PROBLEM TO SOLVE
Quote all of the data below exactly, please.

DATA SHOWN

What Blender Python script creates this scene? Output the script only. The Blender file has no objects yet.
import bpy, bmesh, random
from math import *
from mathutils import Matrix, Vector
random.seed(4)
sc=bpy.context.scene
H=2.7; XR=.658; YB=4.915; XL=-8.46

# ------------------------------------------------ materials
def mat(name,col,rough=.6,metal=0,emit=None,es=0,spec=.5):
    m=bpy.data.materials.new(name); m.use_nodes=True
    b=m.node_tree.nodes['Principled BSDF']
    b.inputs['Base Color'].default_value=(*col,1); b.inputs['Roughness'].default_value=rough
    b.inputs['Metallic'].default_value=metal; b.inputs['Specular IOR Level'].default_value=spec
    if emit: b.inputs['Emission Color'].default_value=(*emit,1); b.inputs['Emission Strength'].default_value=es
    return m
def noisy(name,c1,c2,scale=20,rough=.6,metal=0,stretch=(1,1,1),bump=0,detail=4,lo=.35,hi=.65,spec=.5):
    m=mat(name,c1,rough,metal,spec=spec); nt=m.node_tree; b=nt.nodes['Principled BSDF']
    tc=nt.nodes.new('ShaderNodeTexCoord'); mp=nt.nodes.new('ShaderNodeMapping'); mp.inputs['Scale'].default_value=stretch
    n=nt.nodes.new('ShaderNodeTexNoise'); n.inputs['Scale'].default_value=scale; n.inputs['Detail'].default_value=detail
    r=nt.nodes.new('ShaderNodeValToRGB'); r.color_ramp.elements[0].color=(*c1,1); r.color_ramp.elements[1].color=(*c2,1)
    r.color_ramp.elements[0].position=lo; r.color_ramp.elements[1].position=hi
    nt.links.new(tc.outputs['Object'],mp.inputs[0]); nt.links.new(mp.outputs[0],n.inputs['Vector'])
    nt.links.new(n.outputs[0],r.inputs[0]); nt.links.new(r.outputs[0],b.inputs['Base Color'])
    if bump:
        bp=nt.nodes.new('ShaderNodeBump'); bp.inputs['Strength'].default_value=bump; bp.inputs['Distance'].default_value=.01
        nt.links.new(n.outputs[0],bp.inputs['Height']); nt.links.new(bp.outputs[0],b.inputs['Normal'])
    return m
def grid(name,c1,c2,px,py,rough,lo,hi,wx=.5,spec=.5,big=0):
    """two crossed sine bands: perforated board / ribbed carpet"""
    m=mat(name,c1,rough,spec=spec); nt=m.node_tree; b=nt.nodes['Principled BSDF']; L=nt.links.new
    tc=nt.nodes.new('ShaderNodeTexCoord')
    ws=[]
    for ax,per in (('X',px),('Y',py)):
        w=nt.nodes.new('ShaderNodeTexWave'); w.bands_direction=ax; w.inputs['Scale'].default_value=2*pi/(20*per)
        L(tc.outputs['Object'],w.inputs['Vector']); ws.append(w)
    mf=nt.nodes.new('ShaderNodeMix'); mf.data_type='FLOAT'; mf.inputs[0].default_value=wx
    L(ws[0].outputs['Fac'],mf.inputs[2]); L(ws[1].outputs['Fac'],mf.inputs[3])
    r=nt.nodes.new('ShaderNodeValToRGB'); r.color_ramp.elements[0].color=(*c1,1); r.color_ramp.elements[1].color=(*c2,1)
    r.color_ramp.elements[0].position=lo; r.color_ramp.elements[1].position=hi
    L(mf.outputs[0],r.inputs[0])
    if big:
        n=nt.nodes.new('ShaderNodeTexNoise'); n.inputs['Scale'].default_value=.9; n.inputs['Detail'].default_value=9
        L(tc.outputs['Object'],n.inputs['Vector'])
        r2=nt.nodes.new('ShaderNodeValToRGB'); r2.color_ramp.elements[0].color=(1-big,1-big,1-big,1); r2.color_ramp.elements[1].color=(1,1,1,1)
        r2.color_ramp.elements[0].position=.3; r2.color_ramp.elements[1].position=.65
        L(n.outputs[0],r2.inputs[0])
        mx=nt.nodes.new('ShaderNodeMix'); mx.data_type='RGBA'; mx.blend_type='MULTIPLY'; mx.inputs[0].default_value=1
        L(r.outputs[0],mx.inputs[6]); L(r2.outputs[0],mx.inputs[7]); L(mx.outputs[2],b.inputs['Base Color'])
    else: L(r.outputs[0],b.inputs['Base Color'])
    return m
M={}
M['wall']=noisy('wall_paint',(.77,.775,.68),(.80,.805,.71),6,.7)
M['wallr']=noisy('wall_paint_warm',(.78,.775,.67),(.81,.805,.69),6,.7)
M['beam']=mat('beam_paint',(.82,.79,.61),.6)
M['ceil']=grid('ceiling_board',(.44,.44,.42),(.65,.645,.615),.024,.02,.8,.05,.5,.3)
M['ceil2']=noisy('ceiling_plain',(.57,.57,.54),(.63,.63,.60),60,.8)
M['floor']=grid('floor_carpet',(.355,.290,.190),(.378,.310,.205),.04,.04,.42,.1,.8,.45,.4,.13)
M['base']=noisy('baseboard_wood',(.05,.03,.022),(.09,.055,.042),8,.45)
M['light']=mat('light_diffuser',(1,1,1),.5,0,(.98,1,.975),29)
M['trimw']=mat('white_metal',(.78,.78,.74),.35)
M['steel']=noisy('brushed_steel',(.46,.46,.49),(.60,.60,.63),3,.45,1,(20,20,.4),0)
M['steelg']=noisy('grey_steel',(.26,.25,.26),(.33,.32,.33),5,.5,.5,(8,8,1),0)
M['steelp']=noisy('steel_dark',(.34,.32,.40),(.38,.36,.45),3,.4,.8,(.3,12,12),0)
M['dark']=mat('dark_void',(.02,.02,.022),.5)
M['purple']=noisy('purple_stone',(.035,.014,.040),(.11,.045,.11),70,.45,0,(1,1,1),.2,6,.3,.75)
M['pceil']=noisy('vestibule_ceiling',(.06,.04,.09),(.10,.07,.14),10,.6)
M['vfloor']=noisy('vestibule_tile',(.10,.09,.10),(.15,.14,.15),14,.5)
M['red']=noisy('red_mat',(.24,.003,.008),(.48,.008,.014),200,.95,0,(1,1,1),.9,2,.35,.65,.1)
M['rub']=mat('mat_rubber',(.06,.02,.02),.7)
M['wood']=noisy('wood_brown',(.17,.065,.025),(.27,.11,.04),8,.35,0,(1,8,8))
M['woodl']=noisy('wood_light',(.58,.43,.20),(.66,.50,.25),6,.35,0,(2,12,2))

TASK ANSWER
What Blender Python script creates this scene? Output the script only. The Blender file has no objects yet.
import bpy, bmesh, random
from math import *
from mathutils import Matrix, Vector
random.seed(4)
sc=bpy.context.scene
H=2.7; XR=.658; YB=4.915; XL=-8.46

# ------------------------------------------------ materials
def mat(name,col,rough=.6,metal=0,emit=None,es=0,spec=.5):
    m=bpy.data.materials.new(name); m.use_nodes=True
    b=m.node_tree.nodes['Principled BSDF']
    b.inputs['Base Color'].default_value=(*col,1); b.inputs['Roughness'].default_value=rough
    b.inputs['Metallic'].default_value=metal; b.inputs['Specular IOR Level'].default_value=spec
    if emit: b.inputs['Emission Color'].default_value=(*emit,1); b.inputs['Emission Strength'].default_value=es
    return m
def noisy(name,c1,c2,scale=20,rough=.6,metal=0,stretch=(1,1,1),bump=0,detail=4,lo=.35,hi=.65,spec=.5):
    m=mat(name,c1,rough,metal,spec=spec); nt=m.node_tree; b=nt.nodes['Principled BSDF']
    tc=nt.nodes.new('ShaderNodeTexCoord'); mp=nt.nodes.new('ShaderNodeMapping'); mp.inputs['Scale'].default_value=stretch
    n=nt.nodes.new('ShaderNodeTexNoise'); n.inputs['Scale'].default_value=scale; n.inputs['Detail'].default_value=detail
    r=nt.nodes.new('ShaderNodeValToRGB'); r.color_ramp.elements[0].color=(*c1,1); r.color_ramp.elements[1].color=(*c2,1)
    r.color_ramp.elements[0].position=lo; r.color_ramp.elements[1].position=hi
    nt.links.new(tc.outputs['Object'],mp.inputs[0]); nt.links.new(mp.outputs[0],n.inputs['Vector'])
    nt.links.new(n.outputs[0],r.inputs[0]); nt.links.new(r.outputs[0],b.inputs['Base Color'])
    if bump:
        bp=nt.nodes.new('ShaderNodeBump'); bp.inputs['Strength'].default_value=bump; bp.inputs['Distance'].default_value=.01
        nt.links.new(n.outputs[0],bp.inputs['Height']); nt.links.new(bp.outputs[0],b.inputs['Normal'])
    return m
def grid(name,c1,c2,px,py,rough,lo,hi,wx=.5,spec=.5,big=0):
    """two crossed sine bands: perforated board / ribbed carpet"""
    m=mat(name,c1,rough,spec=spec); nt=m.node_tree; b=nt.nodes['Principled BSDF']; L=nt.links.new
    tc=nt.nodes.new('ShaderNodeTexCoord')
    ws=[]
    for ax,per in (('X',px),('Y',py)):
        w=nt.nodes.new('ShaderNodeTexWave'); w.bands_direction=ax; w.inputs['Scale'].default_value=2*pi/(20*per)
        L(tc.outputs['Object'],w.inputs['Vector']); ws.append(w)
    mf=nt.nodes.new('ShaderNodeMix'); mf.data_type='FLOAT'; mf.inputs[0].default_value=wx
    L(ws[0].outputs['Fac'],mf.inputs[2]); L(ws[1].outputs['Fac'],mf.inputs[3])
    r=nt.nodes.new('ShaderNodeValToRGB'); r.color_ramp.elements[0].color=(*c1,1); r.color_ramp.elements[1].color=(*c2,1)
    r.color_ramp.elements[0].position=lo; r.color_ramp.elements[1].position=hi
    L(mf.outputs[0],r.inputs[0])
    if big:
        n=nt.nodes.new('ShaderNodeTexNoise'); n.inputs['Scale'].default_value=.9; n.inputs['Detail'].default_value=9
        L(tc.outputs['Object'],n.inputs['Vector'])
        r2=nt.nodes.new('ShaderNodeValToRGB'); r2.color_ramp.elements[0].color=(1-big,1-big,1-big,1); r2.color_ramp.elements[1].color=(1,1,1,1)
        r2.color_ramp.elements[0].position=.3; r2.color_ramp.elements[1].position=.65
        L(n.outputs[0],r2.inputs[0])
        mx=nt.nodes.new('ShaderNodeMix'); mx.data_type='RGBA'; mx.blend_type='MULTIPLY'; mx.inputs[0].default_value=1
        L(r.outputs[0],mx.inputs[6]); L(r2.outputs[0],mx.inputs[7]); L(mx.outputs[2],b.inputs['Base Color'])
    else: L(r.outputs[0],b.inputs['Base Color'])
    return m
M={}
M['wall']=noisy('wall_paint',(.77,.775,.68),(.80,.805,.71),6,.7)
M['wallr']=noisy('wall_paint_warm',(.78,.775,.67),(.81,.805,.69),6,.7)
M['beam']=mat('beam_paint',(.82,.79,.61),.6)
M['ceil']=grid('ceiling_board',(.44,.44,.42),(.65,.645,.615),.024,.02,.8,.05,.5,.3)
M['ceil2']=noisy('ceiling_plain',(.57,.57,.54),(.63,.63,.60),60,.8)
M['floor']=grid('floor_carpet',(.355,.290,.190),(.378,.310,.205),.04,.04,.42,.1,.8,.45,.4,.13)
M['base']=noisy('baseboard_wood',(.05,.03,.022),(.09,.055,.042),8,.45)
M['light']=mat('light_diffuser',(1,1,1),.5,0,(.98,1,.975),29)
M['trimw']=mat('white_metal',(.78,.78,.74),.35)
M['steel']=noisy('brushed_steel',(.46,.46,.49),(.60,.60,.63),3,.45,1,(20,20,.4),0)
M['steelg']=noisy('grey_steel',(.26,.25,.26),(.33,.32,.33),5,.5,.5,(8,8,1),0)
M['steelp']=noisy('steel_dark',(.34,.32,.40),(.38,.36,.45),3,.4,.8,(.3,12,12),0)
M['dark']=mat('dark_void',(.02,.02,.022),.5)
M['purple']=noisy('purple_stone',(.035,.014,.040),(.11,.045,.11),70,.45,0,(1,1,1),.2,6,.3,.75)
M['pceil']=noisy('vestibule_ceiling',(.06,.04,.09),(.10,.07,.14),10,.6)
M['vfloor']=noisy('vestibule_tile',(.10,.09,.10),(.15,.14,.15),14,.5)
M['red']=noisy('red_mat',(.24,.003,.008),(.48,.008,.014),200,.95,0,(1,1,1),.9,2,.35,.65,.1)
M['rub']=mat('mat_rubber',(.06,.02,.02),.7)
M['wood']=noisy('wood_brown',(.17,.065,.025),(.27,.11,.04),8,.35,0,(1,8,8))
M['woodl']=noisy('wood_light',(.58,.43,.20),(.66,.50,.25),6,.35,0,(2,12,2))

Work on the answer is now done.